Story by Lauren Horsch
Photo by Joel Venzke
The Arthur Andersen Time Element, which resided outside of Meredith and Morehouse halls is no longer not telling the time, rather it has become a place on campus for students to pass the time.
“No one really liked it when it did work,” Director of Facilities Mark Chambers said. “(It was) one man’s dream.”
The Time Element was completed in 2004 after a $110,000 donation was made for its construction.
Chambers said plans to repurpose the Time Element, which lost most of its functioning power after an area nearby was struck by lightning, started in May, thanks to a push from Vice President of Finance Deb Newsom.
After the lightning strike in 2009, the Time Element had been through struggles to properly work, mainly because of lost technical support.
Chambers said the company that helped create the custom-made technology, Viacom Outdoor, was purchased by CBS Outdoor. CBS Outdoor is known for producing large LED billboards, like the ones near Merle Hay Mall, Chambers said. The company’s focus on larger scale LED lights essentially meant “all tech(nology) support” for the Time Element was lost.
After a successful attempt to make the element work in the fall of 2009, it seemed the element would continue to work, but it once again failed to display the time properly. Proposals to see if the company that does support for the scoreboard in Drake Stadium became the next step in seeing if facilities could repair it.

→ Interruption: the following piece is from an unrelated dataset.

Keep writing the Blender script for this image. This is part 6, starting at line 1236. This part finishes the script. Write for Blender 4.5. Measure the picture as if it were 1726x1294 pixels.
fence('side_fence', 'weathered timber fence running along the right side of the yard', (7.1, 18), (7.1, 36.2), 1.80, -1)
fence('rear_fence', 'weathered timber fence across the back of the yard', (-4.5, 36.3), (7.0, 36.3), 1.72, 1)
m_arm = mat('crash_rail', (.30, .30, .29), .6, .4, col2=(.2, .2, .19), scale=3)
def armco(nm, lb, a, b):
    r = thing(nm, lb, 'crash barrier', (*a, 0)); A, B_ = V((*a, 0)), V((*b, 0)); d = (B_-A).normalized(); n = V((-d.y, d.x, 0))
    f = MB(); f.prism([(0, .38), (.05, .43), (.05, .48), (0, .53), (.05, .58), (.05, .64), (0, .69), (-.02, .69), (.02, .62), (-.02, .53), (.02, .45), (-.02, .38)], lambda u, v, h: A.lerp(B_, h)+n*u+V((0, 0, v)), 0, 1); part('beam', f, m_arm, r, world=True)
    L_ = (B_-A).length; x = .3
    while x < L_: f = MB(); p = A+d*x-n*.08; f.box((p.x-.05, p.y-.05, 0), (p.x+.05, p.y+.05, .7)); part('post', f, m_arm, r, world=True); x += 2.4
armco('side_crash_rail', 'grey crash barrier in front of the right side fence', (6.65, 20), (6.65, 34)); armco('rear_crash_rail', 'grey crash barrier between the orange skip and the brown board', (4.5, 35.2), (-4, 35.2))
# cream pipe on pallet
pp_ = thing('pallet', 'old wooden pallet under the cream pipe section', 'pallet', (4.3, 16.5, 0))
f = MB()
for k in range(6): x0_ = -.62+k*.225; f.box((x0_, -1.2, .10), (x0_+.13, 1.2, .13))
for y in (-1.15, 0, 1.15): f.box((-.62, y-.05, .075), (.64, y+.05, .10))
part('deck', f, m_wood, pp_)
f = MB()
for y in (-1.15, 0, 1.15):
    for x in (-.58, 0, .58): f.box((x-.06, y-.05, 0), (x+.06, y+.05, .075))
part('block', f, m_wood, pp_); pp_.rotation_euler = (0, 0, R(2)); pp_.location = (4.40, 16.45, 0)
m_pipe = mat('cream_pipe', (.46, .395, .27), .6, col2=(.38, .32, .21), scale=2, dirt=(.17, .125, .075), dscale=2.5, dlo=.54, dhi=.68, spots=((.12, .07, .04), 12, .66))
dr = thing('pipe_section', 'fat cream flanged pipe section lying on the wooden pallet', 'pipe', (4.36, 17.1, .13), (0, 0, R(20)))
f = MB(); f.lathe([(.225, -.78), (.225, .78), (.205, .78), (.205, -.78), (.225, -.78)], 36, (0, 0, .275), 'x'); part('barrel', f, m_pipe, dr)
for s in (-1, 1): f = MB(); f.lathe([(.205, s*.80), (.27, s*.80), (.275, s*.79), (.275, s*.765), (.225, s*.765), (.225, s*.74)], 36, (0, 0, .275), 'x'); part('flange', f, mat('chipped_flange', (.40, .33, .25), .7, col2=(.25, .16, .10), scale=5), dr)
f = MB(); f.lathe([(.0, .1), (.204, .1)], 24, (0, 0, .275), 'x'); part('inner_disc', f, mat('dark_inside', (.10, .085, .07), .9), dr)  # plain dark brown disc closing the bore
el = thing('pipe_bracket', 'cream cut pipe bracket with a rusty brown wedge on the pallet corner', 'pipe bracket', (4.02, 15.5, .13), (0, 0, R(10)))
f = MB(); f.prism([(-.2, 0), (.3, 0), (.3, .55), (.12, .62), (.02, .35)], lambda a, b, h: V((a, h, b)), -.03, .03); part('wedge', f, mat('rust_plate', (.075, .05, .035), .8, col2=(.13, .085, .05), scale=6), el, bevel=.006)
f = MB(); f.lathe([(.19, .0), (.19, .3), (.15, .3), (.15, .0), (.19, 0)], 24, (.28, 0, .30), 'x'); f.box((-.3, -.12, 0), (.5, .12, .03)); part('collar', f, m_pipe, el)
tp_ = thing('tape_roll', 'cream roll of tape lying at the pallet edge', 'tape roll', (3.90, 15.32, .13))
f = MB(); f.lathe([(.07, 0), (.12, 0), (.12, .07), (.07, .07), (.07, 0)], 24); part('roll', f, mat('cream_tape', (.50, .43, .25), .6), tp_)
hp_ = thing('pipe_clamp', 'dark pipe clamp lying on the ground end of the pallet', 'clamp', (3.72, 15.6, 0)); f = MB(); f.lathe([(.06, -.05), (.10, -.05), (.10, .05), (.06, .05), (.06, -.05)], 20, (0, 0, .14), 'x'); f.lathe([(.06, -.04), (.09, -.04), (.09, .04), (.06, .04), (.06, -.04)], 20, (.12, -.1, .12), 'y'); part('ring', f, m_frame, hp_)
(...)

“(But that plan) was more than what the university wanted to spend,” Chambers said. So a cost-effective plan was created.
Chambers said in mid-June workers went in and removed the brick towers and kept the marble tops to use as benches. From there, the workers added light fixtures from the Cline Atrium, just painted a different color, to help illuminate the area at night. The only major purchase facilities had to make was the brick that fills the “eyes” near the old Time Element.
“Everything else was repurposed,” Chambers said.
Chambers said the choice to fill in those spaces, instead of keeping the planted Equisetum hyemale (commonly known as rough horsetail) seen around the area, was because the concrete generated too much heat for the plants.
The project was finished by late July. Chambers said he liked the completed project.
“[It’s] much more function then the Time Element,” he said. “[I] always felt bad that we (facilities) couldn’t make it work.”
Chambers added that there is an opportunity to add on to the space. There are plans in the works to add landscaping to the area between the new space and Olmsted Center.
He said there might even be a possibility for creating more pedestrian walkways in that area.
Beyond the repurposing of the Time Element, Chambers said facilities is working on finishing up the end markers on 25th Street and University. He said facilities broke ground after the thaw last spring, but plans for the project were tweaked, so the project wasn’t finalized until July 1.